Further info: It seems that initialization is actually completing, but
for some reason the buffer is not being redisplayed.  To test this, I
inserted (sit-for .1) at the end of gdb-update to force redisplay, and
that solved the problem.  Unless someone who understands redisplay can
figure out why redisplay isn't happening on Cygwin, I'm inclined to
apply the following patch:

My crystal ball says that redisplay isn't happening because Emacs
doesn't know that the GDB prompt has arrived.  The call to sit-for
causes Emacs to check its input descriptors, "discovering" that there
is input.

Please look around in wait_reading_process_output, and see what is
going on there, before and after the call to sit-for.  In particular,
does the call to `select' report that input has arrived from GDB?

Thanks for the suggestions, Eli. First of all, I was wrong when I said that the problem was redisplay: using sleep-for instead of sit-for works just as well.
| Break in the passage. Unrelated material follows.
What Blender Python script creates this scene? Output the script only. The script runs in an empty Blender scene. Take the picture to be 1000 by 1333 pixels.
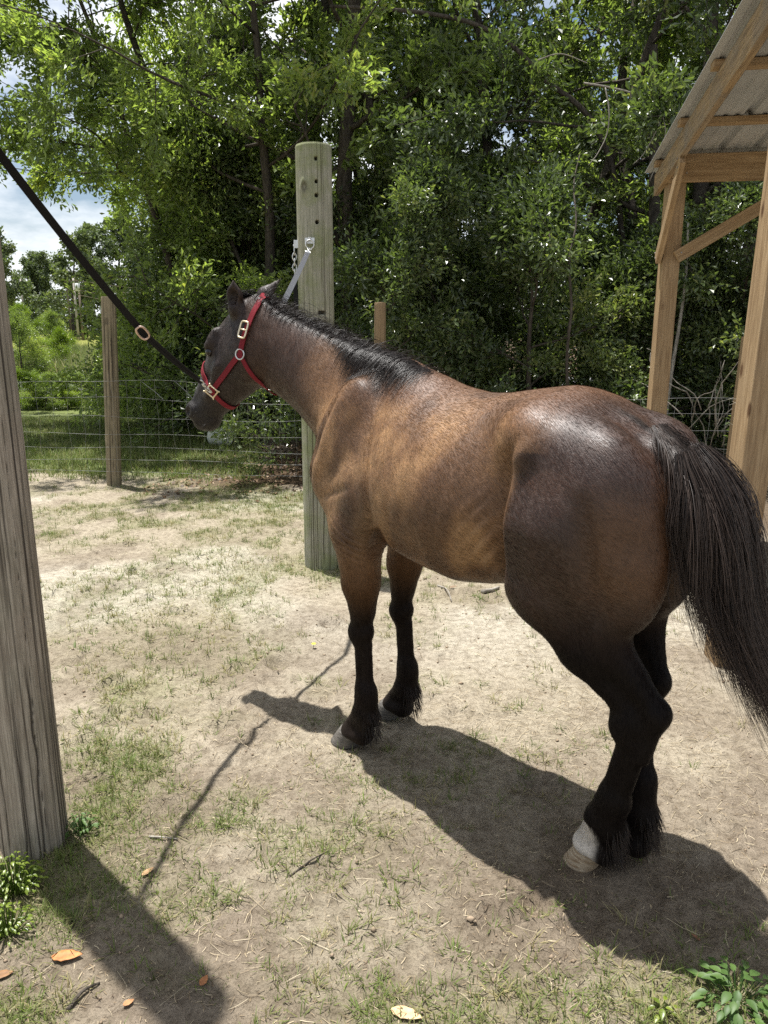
import bpy, math, random
import numpy as np
from mathutils import Vector, Matrix
from mathutils.bvhtree import BVHTree

R = math.radians
C = bpy.context.scene.collection
scene = bpy.context.scene

# ------------------------------------------------------------------ camera
CAM_H = 1.70
PITCH = R(13.6)
cam_data = bpy.data.cameras.new("camera")
cam = bpy.data.objects.new("camera", cam_data)
C.objects.link(cam)
cam.location = (0, 0, CAM_H)
cam.rotation_euler = (R(90) - PITCH, 0, 0)
cam_data.sensor_fit = 'VERTICAL'
cam_data.sensor_height = 36.0
cam_data.lens = 36.0 * 1000.0 / 1333.0
cam_data.clip_start = 0.05
cam_data.clip_end = 2000
scene.camera = cam

# ------------------------------------------------------------------ light
SUN_DIR = Vector((-0.73, 0.683, 0)).normalized()          # horizontal direction towards the sun
SUN_EL = R(76.5)
world = bpy.data.worlds.new("World")
scene.world = world
world.use_nodes = True
wn, wl = world.node_tree.nodes, world.node_tree.links
wn.clear()
w_out = wn.new('ShaderNodeOutputWorld')
w_bg = wn.new('ShaderNodeBackground')
w_bg.inputs['Strength'].default_value = 0.058
sky = wn.new('ShaderNodeTexSky')
sky.sky_type = 'NISHITA'
sky.sun_disc = False
sky.sun_elevation = SUN_EL
sky.sun_rotation = math.atan2(SUN_DIR.x, SUN_DIR.y)
sky.air_density = 1.0
sky.dust_density = 1.2
# thin broken cloud all over the sky
w_tc = wn.new('ShaderNodeTexCoord')
w_map = wn.new('ShaderNodeMapping')
w_map.inputs['Scale'].default_value = (1.0, 1.0, 2.6)
w_noise = wn.new('ShaderNodeTexNoise')
w_noise.inputs['Scale'].default_value = 3.2
w_noise.inputs['Detail'].default_value = 7
w_noise.inputs['Roughness'].default_value = 0.58
w_ramp = wn.new('ShaderNodeValToRGB')
w_ramp.color_ramp.elements[0].position = 0.42
w_ramp.color_ramp.elements[1].position = 0.60
w_mix = wn.new('ShaderNodeMixRGB')
w_mix.inputs['Color2'].default_value = (11.0, 11.3, 11.7, 1)
wl.new(w_tc.outputs['Generated'], w_map.inputs['Vector'])
wl.new(w_map.outputs['Vector'], w_noise.inputs['Vector'])
wl.new(w_noise.outputs['Fac'], w_ramp.inputs['Fac'])
wl.new(w_ramp.outputs['Color'], w_mix.inputs['Fac'])
wl.new(sky.outputs['Color'], w_mix.inputs['Color1'])
wl.new(w_mix.outputs['Color'], w_bg.inputs['Color'])
wl.new(w_bg.outputs['Background'], w_out.inputs['Surface'])

sun_data = bpy.data.lights.new("sun", 'SUN')
sun_data.energy = 4.6
sun_data.angle = R(0.6)
sun_data.color = (1.0, 0.975, 0.935)
sun = bpy.data.objects.new("sun", sun_data)
C.objects.link(sun)
_to = Vector((SUN_DIR.x * math.cos(SUN_EL), SUN_DIR.y * math.cos(SUN_EL), math.sin(SUN_EL)))
sun.rotation_euler = _to.to_track_quat('Z', 'Y').to_euler()
sun.location = (-5, 5, 15)

scene.view_settings.view_transform = 'Standard'
scene.view_settings.look = 'None'
scene.view_settings.gamma = 1
scene.view_settings.use_curve_mapping = False
scene.view_settings.exposure = 1.0
scene.render.engine = 'CYCLES'
scene.cycles.max_bounces = 8
scene.cycles.diffuse_bounces = 4
scene.cycles.glossy_bounces = 3
scene.cycles.transmission_bounces = 5
scene.cycles.transparent_max_bounces = 8
scene.cycles.use_denoising = False

# ------------------------------------------------------------------ helpers
rng = np.random.default_rng(7)

def pix_ray(px, py):
    """direction of the sight line through a photograph pixel (1000 x 1333), for working out where things stand"""
    u = (px - 500) / 1000.0
    v = -(py - 666.5) / 1000.0
    c, s = math.cos(PITCH), math.sin(PITCH)
    return Vector((u, c + v * s, -s + v * c))

def on_ground(px, py, z=0.0):
    d = pix_ray(px, py)
    t = (z - CAM_H) / d.z
    return Vector((0, 0, CAM_H)) + d * t

def at_dist(px, py, Y):
    d = pix_ray(px, py)
    return Vector((0, 0, CAM_H)) + d * (Y / d.y)

def tag(o, label=None, cat=None, group=None, kind=None):
    if label: o['label'] = label
    if cat: o['category'] = cat
    if group: o['group'] = group
    if kind: o['kind'] = kind
    return o

def empty(name, loc, label=None, cat=None, group=None, rotz=0.0):
    o = bpy.data.objects.new(name, None)
    C.objects.link(o)
    o.location = loc
    o.rotation_euler = (0, 0, rotz)
    o.empty_display_size = 0.1
    return tag(o, label, cat, group)

def link_mesh(name, me, mat=None, parent=None, world=True):
    """link a mesh; when world is True its coordinates are world ones and stay there under the parent"""
    o = bpy.data.objects.new(name, me)
    C.objects.link(o)
    if mat is not None:
        if isinstance(mat, (list, tuple)):
            for m in mat: me.materials.append(m)
        elif len(me.materials) == 0:
            me.materials.append(mat)
    if parent is not None:
        o.parent = parent
        if world:
            o.matrix_parent_inverse = Matrix.LocRotScale(parent.location, parent.rotation_euler, parent.scale).inverted()
    return o

def np_mesh(name, verts, faces, smooth=True):
    """mesh from numpy arrays: verts (n,3); faces (m,3) or (m,4)"""
    verts = np.asarray(verts, np.float32); faces = np.asarray(faces, np.int32)
    me = bpy.data.meshes.new(name)
    n, (m, k) = len(verts), faces.shape
    me.vertices.add(n); me.vertices.foreach_set('co', verts.ravel())
    me.loops.add(m * k); me.loops.foreach_set('vertex_index', faces.ravel())
    me.polygons.add(m)
    me.polygons.foreach_set('loop_start', np.arange(0, m * k, k, dtype=np.int32))
    me.polygons.foreach_set('loop_total', np.full(m, k, np.int32))
    me.polygons.foreach_set('use_smooth', np.full(m, smooth, bool))
    me.update(calc_edges=True)
    return me

def set_attr(me, name, vals, domain='POINT'):
    a = me.attributes.new(name, 'FLOAT', domain)
    a.data.foreach_set('value', np.asarray(vals, np.float32))

def set_color(me, name, cols):
    a = me.attributes.new(name, 'FLOAT_COLOR', 'POINT')
    c = np.ones((len(cols), 4), np.float32); c[:, :3] = cols
    a.data.foreach_set('color', c.ravel())

def hash3(ix, iy, iz, seed=0):
    h = (ix.astype(np.int64) * 374761393 + iy.astype(np.int64) * 668265263 + iz.astype(np.int64) * 2147483647 + seed * 974634211) & 0xffffffff
    h = ((h ^ (h >> 13)) * 1274126177) & 0xffffffff
    h = ((h ^ (h >> 16)) * 2246822519) & 0xffffffff
    return ((h ^ (h >> 15)) & 0xffffff).astype(np.float32) / 16777216.0

def vnoise(p, scale=1.0, seed=0):
    """value noise in 0..1 at points p (n,3)"""
    q = np.asarray(p, np.float64) * scale
    i = np.floor(q).astype(np.int64); f = q - i; f = f * f * (3 - 2 * f)
    r = 0
    for dx in (0, 1):
        wx = f[:, 0] if dx else 1 - f[:, 0]
        for dy in (0, 1):
            wy = f[:, 1] if dy else 1 - f[:, 1]
            for dz in (0, 1):
                wz = f[:, 2] if dz else 1 - f[:, 2]
                r = r + wx * wy * wz * hash3(i[:, 0] + dx, i[:, 1] + dy, i[:, 2] + dz, seed)
    return r

def fbm(p, scale=1.0, octv=4, seed=0, gain=0.5):
    r = 0; a = 1; t = 0
    for k in range(octv):
        r = r + a * vnoise(p, scale * 2.03 ** k, seed + k); t += a; a *= gain
    return r / t

def sstep(a, b, x):
    t = np.clip((x - a) / (b - a), 0, 1); return t * t * (3 - 2 * t)

def tube(pts, radii, sides=8, cap=True):
    """verts, quads of a swept tube (numpy); caps as degenerate fans are left to tri lists"""
    pts = np.asarray(pts, float); n = len(pts)
    radii = np.broadcast_to(np.asarray(radii, float), (n,))
    tan = np.gradient(pts, axis=0); tan /= np.linalg.norm(tan, axis=1)[:, None] + 1e-9
    ref = np.array([0, 0, 1.0]) if abs(tan[0, 2]) < 0.9 else np.array([1.0, 0, 0])
    V = []
    u = np.cross(ref, tan[0]); u /= np.linalg.norm(u)
    for i in range(n):
        u = u - tan[i] * (u @ tan[i]); u /= np.linalg.norm(u) + 1e-9
        w = np.cross(tan[i], u)
        a = np.arange(sides) * 2 * math.pi / sides
        V.append(pts[i] + radii[i] * (np.cos(a)[:, None] * u + np.sin(a)[:, None] * w))
    V = np.concatenate(V)
    F = []
    for i in range(n - 1):
        for j in range(sides):
            a, b = i * sides + j, i * sides + (j + 1) % sides
            F.append((a, b, b + sides, a + sides))
    if cap:
        V = np.concatenate([V, pts[:1], pts[-1:]])
        c0, c1 = n * sides, n * sides + 1
        for j in range(sides):
            F.append((c0, (j + 1) % sides, j, j) if False else (c0, (j + 1) % sides, j, c0))
            k = (n - 1) * sides
            F.append((c1, k + j, k + (j + 1) % sides, c1))
    return V, F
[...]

As your crystal ball predicted, the problem is that emacs hasn't read its input from GDB. Here's what happens:

After M-x gdb finishes its initialization, emacs goes into its command loop. read_char calls sit_for with a timeout of 30 seconds, and sit_for calls wait_reading_process_output, which calls select. The call to select fails immediately with EINTR. I don't understand the command loop well enough to know what's interrupting the select call. But select works fine in other settings (such as when I insert sleep-for in the gdb initialization).
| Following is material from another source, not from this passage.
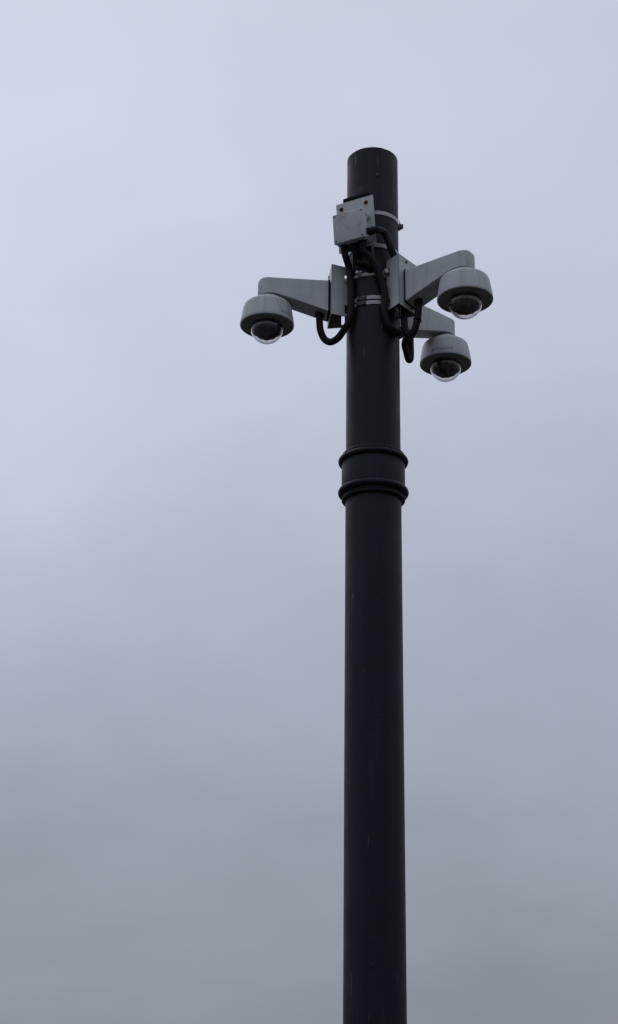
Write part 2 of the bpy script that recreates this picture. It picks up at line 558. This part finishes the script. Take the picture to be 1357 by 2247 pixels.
for zz, tt in ((2.4530, -0.010), (2.2945, 0.014)):
    b2 = bmesh.new()
    cyl(b2, (0, 0, 0), (1, 0, 0), 0.0048, 0.0042, 6, 0.0008)
    obj('bolt', b2, M['dark_steel'], brk, 30, lp(0.1390, tt, zz))

# the arm: a deep box that tapers towards a half-round tip
bm = bmesh.new()
HW, SC, S1 = 0.0360, 0.3335, 0.1460
SM = SC + HW
stat = [S1 + (SC - S1) * k / 12 for k in range(13)] + [SC + HW * math.sin(PI / 2 * k / 14) for k in range(1, 14)] + [SM - 0.00008]
secs = []
for s_ in stat:
    h = HW if s_ <= SC else math.sqrt(max(HW * HW - (s_ - SC) ** 2, 1e-8))
    zb = min(2.3030 + 0.345 * (s_ - S1), 2.3595)
    zt = 2.4160 + 0.003 * (s_ - S1) / 0.2
    fT = 0.013
    if s_ > SM - fT:
        zt -= fT * (1 - math.sqrt(max(0.0, 1 - ((s_ - SM + fT) / fT) ** 2)))
    fs = min(0.007, h * 0.8)
    half = [(h - 0.0008 if h > 0.002 else h, zb), (h, zb + 0.0008)] + [(h - fs + fs * math.cos(PI / 2 * k / 5), zt - fs + fs * math.sin(PI / 2 * k / 5)) for k in range(6)]
    sec = [(t_, z_) for t_, z_ in half] + [(-t_, z_) for t_, z_ in reversed(half)]
    secs.append([bm.verts.new(lp(s_, t_, z_)) for t_, z_ in sec])
for a, b_ in zip(secs[:-1], secs[1:]):
    n_ = len(a)
    for k in range(n_):
        bm.faces.new((a[k], a[(k + 1) % n_], b_[(k + 1) % n_], b_[k]))
bm.faces.new(secs[0]); bm.faces.new(secs[-1][::-1])
arm_o = obj('arm', bm, M['white'], brk, 35)
bm = bmesh.new()                                     # cable entry: a nut under the arm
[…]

It seems that the problem is not really about M-x gdb, but about the emacs command loop. I see the same kinds of select failures (always with EINTR) if I just start up emacs and watch the calls to select during the command loop.

The code in keyboard.c is full of alarms and timers, presumably related to polling for keyboard input. Could this polling be doing something that interrupts the select call under some circumstances?